── DATASET SECTION ──

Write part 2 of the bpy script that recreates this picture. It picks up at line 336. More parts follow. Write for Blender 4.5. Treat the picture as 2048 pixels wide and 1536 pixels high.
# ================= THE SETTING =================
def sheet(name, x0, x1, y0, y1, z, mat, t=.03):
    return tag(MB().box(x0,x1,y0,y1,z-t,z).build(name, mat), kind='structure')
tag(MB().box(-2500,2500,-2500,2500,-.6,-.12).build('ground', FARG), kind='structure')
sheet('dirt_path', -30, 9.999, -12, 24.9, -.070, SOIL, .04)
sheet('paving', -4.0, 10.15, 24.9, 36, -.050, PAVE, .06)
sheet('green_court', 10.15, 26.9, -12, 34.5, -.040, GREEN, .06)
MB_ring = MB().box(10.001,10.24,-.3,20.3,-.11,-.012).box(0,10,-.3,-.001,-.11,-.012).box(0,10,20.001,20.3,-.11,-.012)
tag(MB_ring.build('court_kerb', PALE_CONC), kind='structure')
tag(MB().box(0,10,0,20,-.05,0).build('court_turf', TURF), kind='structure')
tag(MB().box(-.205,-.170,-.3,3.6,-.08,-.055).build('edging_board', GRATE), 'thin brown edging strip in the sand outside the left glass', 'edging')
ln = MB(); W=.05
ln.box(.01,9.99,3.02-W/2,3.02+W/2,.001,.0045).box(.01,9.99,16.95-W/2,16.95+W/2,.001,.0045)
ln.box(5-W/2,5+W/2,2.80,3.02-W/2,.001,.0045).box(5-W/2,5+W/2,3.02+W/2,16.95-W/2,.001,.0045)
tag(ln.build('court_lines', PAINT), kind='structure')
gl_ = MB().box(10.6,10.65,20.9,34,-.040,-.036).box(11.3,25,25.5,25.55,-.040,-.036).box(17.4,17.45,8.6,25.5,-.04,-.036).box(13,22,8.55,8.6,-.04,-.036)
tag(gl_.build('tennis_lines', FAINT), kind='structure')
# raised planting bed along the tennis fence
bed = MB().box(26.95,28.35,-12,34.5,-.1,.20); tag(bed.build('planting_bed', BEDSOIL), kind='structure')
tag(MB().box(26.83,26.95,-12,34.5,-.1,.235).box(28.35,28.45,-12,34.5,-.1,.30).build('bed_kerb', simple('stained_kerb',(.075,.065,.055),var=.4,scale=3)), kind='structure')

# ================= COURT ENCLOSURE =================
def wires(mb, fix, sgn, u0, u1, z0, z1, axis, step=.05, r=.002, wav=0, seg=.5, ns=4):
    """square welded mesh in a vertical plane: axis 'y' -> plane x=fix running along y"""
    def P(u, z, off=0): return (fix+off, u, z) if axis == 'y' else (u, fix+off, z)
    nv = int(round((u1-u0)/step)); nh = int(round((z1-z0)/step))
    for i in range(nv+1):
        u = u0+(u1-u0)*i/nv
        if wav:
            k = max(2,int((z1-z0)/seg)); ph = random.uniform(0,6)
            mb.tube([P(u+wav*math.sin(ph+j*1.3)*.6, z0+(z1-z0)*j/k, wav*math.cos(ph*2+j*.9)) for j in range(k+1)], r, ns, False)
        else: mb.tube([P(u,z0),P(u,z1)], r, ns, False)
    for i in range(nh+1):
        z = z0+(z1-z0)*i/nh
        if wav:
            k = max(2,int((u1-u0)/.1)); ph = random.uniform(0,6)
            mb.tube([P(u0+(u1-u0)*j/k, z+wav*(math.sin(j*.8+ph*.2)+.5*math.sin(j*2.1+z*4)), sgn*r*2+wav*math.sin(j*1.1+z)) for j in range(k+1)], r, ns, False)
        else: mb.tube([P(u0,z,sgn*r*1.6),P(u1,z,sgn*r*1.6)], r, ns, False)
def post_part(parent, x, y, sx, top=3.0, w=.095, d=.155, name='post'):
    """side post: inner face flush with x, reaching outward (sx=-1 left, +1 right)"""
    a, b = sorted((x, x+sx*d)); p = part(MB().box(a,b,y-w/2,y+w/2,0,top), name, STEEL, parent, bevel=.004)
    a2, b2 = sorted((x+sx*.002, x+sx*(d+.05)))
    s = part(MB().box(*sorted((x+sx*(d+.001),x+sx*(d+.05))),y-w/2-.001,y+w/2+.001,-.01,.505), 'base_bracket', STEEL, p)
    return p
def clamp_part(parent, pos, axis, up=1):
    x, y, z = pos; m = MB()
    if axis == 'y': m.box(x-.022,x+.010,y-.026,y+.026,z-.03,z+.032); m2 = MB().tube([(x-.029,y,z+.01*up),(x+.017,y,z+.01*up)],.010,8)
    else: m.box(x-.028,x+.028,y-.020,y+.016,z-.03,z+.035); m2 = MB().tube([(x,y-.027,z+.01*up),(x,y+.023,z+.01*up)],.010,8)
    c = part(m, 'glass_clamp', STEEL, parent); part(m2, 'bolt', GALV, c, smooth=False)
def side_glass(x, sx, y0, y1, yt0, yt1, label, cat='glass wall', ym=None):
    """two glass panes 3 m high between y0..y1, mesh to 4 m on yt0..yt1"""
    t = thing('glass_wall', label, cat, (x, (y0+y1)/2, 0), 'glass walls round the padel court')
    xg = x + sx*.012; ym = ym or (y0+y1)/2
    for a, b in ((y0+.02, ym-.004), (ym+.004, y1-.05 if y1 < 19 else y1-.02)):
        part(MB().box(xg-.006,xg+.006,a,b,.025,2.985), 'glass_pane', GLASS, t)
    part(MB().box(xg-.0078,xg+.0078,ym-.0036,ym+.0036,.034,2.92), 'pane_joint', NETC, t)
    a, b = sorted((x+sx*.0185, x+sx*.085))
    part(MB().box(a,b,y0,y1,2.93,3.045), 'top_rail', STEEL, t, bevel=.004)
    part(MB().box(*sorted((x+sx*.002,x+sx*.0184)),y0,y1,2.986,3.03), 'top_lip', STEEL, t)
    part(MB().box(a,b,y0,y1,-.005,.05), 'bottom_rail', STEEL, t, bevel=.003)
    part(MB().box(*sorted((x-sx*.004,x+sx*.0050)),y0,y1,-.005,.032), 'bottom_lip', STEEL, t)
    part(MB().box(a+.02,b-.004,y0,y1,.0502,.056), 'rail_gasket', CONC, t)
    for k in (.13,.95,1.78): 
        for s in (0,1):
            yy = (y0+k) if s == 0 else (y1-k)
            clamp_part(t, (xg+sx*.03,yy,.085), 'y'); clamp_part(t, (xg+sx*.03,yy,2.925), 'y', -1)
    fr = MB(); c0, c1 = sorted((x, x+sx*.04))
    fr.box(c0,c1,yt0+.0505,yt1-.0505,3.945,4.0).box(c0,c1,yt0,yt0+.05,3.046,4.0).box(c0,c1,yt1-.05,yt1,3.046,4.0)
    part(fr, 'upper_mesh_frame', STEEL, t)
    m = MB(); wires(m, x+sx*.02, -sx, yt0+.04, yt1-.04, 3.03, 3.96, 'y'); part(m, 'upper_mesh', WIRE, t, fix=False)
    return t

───

* _WHAT YOU HAVE TO DO_
Take the listing above and write it out again exactly.

* _EXPECTED OUTPUT_
Write part 2 of the bpy script that recreates this picture. It picks up at line 336. More parts follow. Write for Blender 4.5. Treat the picture as 2048 pixels wide and 1536 pixels high.
# ================= THE SETTING =================
def sheet(name, x0, x1, y0, y1, z, mat, t=.03):
    return tag(MB().box(x0,x1,y0,y1,z-t,z).build(name, mat), kind='structure')
tag(MB().box(-2500,2500,-2500,2500,-.6,-.12).build('ground', FARG), kind='structure')
sheet('dirt_path', -30, 9.999, -12, 24.9, -.070, SOIL, .04)
sheet('paving', -4.0, 10.15, 24.9, 36, -.050, PAVE, .06)
sheet('green_court', 10.15, 26.9, -12, 34.5, -.040, GREEN, .06)
MB_ring = MB().box(10.001,10.24,-.3,20.3,-.11,-.012).box(0,10,-.3,-.001,-.11,-.012).box(0,10,20.001,20.3,-.11,-.012)
tag(MB_ring.build('court_kerb', PALE_CONC), kind='structure')
tag(MB().box(0,10,0,20,-.05,0).build('court_turf', TURF), kind='structure')
tag(MB().box(-.205,-.170,-.3,3.6,-.08,-.055).build('edging_board', GRATE), 'thin brown edging strip in the sand outside the left glass', 'edging')
ln = MB(); W=.05
ln.box(.01,9.99,3.02-W/2,3.02+W/2,.001,.0045).box(.01,9.99,16.95-W/2,16.95+W/2,.001,.0045)
ln.box(5-W/2,5+W/2,2.80,3.02-W/2,.001,.0045).box(5-W/2,5+W/2,3.02+W/2,16.95-W/2,.001,.0045)
tag(ln.build('court_lines', PAINT), kind='structure')
gl_ = MB().box(10.6,10.65,20.9,34,-.040,-.036).box(11.3,25,25.5,25.55,-.040,-.036).box(17.4,17.45,8.6,25.5,-.04,-.036).box(13,22,8.55,8.6,-.04,-.036)
tag(gl_.build('tennis_lines', FAINT), kind='structure')
# raised planting bed along the tennis fence
bed = MB().box(26.95,28.35,-12,34.5,-.1,.20); tag(bed.build('planting_bed', BEDSOIL), kind='structure')
tag(MB().box(26.83,26.95,-12,34.5,-.1,.235).box(28.35,28.45,-12,34.5,-.1,.30).build('bed_kerb', simple('stained_kerb',(.075,.065,.055),var=.4,scale=3)), kind='structure')

# ================= COURT ENCLOSURE =================
def wires(mb, fix, sgn, u0, u1, z0, z1, axis, step=.05, r=.002, wav=0, seg=.5, ns=4):
    """square welded mesh in a vertical plane: axis 'y' -> plane x=fix running along y"""
    def P(u, z, off=0): return (fix+off, u, z) if axis == 'y' else (u, fix+off, z)
    nv = int(round((u1-u0)/step)); nh = int(round((z1-z0)/step))
    for i in range(nv+1):
        u = u0+(u1-u0)*i/nv
        if wav:
            k = max(2,int((z1-z0)/seg)); ph = random.uniform(0,6)
            mb.tube([P(u+wav*math.sin(ph+j*1.3)*.6, z0+(z1-z0)*j/k, wav*math.cos(ph*2+j*.9)) for j in range(k+1)], r, ns, False)
        else: mb.tube([P(u,z0),P(u,z1)], r, ns, False)
    for i in range(nh+1):
        z = z0+(z1-z0)*i/nh
        if wav:
            k = max(2,int((u1-u0)/.1)); ph = random.uniform(0,6)
            mb.tube([P(u0+(u1-u0)*j/k, z+wav*(math.sin(j*.8+ph*.2)+.5*math.sin(j*2.1+z*4)), sgn*r*2+wav*math.sin(j*1.1+z)) for j in range(k+1)], r, ns, False)
        else: mb.tube([P(u0,z,sgn*r*1.6),P(u1,z,sgn*r*1.6)], r, ns, False)
def post_part(parent, x, y, sx, top=3.0, w=.095, d=.155, name='post'):
    """side post: inner face flush with x, reaching outward (sx=-1 left, +1 right)"""
    a, b = sorted((x, x+sx*d)); p = part(MB().box(a,b,y-w/2,y+w/2,0,top), name, STEEL, parent, bevel=.004)
    a2, b2 = sorted((x+sx*.002, x+sx*(d+.05)))
    s = part(MB().box(*sorted((x+sx*(d+.001),x+sx*(d+.05))),y-w/2-.001,y+w/2+.001,-.01,.505), 'base_bracket', STEEL, p)
    return p
def clamp_part(parent, pos, axis, up=1):
    x, y, z = pos; m = MB()
    if axis == 'y': m.box(x-.022,x+.010,y-.026,y+.026,z-.03,z+.032); m2 = MB().tube([(x-.029,y,z+.01*up),(x+.017,y,z+.01*up)],.010,8)
    else: m.box(x-.028,x+.028,y-.020,y+.016,z-.03,z+.035); m2 = MB().tube([(x,y-.027,z+.01*up),(x,y+.023,z+.01*up)],.010,8)
    c = part(m, 'glass_clamp', STEEL, parent); part(m2, 'bolt', GALV, c, smooth=False)
def side_glass(x, sx, y0, y1, yt0, yt1, label, cat='glass wall', ym=None):
    """two glass panes 3 m high between y0..y1, mesh to 4 m on yt0..yt1"""
    t = thing('glass_wall', label, cat, (x, (y0+y1)/2, 0), 'glass walls round the padel court')
    xg = x + sx*.012; ym = ym or (y0+y1)/2
    for a, b in ((y0+.02, ym-.004), (ym+.004, y1-.05 if y1 < 19 else y1-.02)):
        part(MB().box(xg-.006,xg+.006,a,b,.025,2.985), 'glass_pane', GLASS, t)
    part(MB().box(xg-.0078,xg+.0078,ym-.0036,ym+.0036,.034,2.92), 'pane_joint', NETC, t)
    a, b = sorted((x+sx*.0185, x+sx*.085))
    part(MB().box(a,b,y0,y1,2.93,3.045), 'top_rail', STEEL, t, bevel=.004)
    part(MB().box(*sorted((x+sx*.002,x+sx*.0184)),y0,y1,2.986,3.03), 'top_lip', STEEL, t)
    part(MB().box(a,b,y0,y1,-.005,.05), 'bottom_rail', STEEL, t, bevel=.003)
    part(MB().box(*sorted((x-sx*.004,x+sx*.0050)),y0,y1,-.005,.032), 'bottom_lip', STEEL, t)
    part(MB().box(a+.02,b-.004,y0,y1,.0502,.056), 'rail_gasket', CONC, t)
    for k in (.13,.95,1.78): 
        for s in (0,1):
            yy = (y0+k) if s == 0 else (y1-k)
            clamp_part(t, (xg+sx*.03,yy,.085), 'y'); clamp_part(t, (xg+sx*.03,yy,2.925), 'y', -1)
    fr = MB(); c0, c1 = sorted((x, x+sx*.04))
    fr.box(c0,c1,yt0+.0505,yt1-.0505,3.945,4.0).box(c0,c1,yt0,yt0+.05,3.046,4.0).box(c0,c1,yt1-.05,yt1,3.046,4.0)
    part(fr, 'upper_mesh_frame', STEEL, t)
    m = MB(); wires(m, x+sx*.02, -sx, yt0+.04, yt1-.04, 3.03, 3.96, 'y'); part(m, 'upper_mesh', WIRE, t, fix=False)
    return t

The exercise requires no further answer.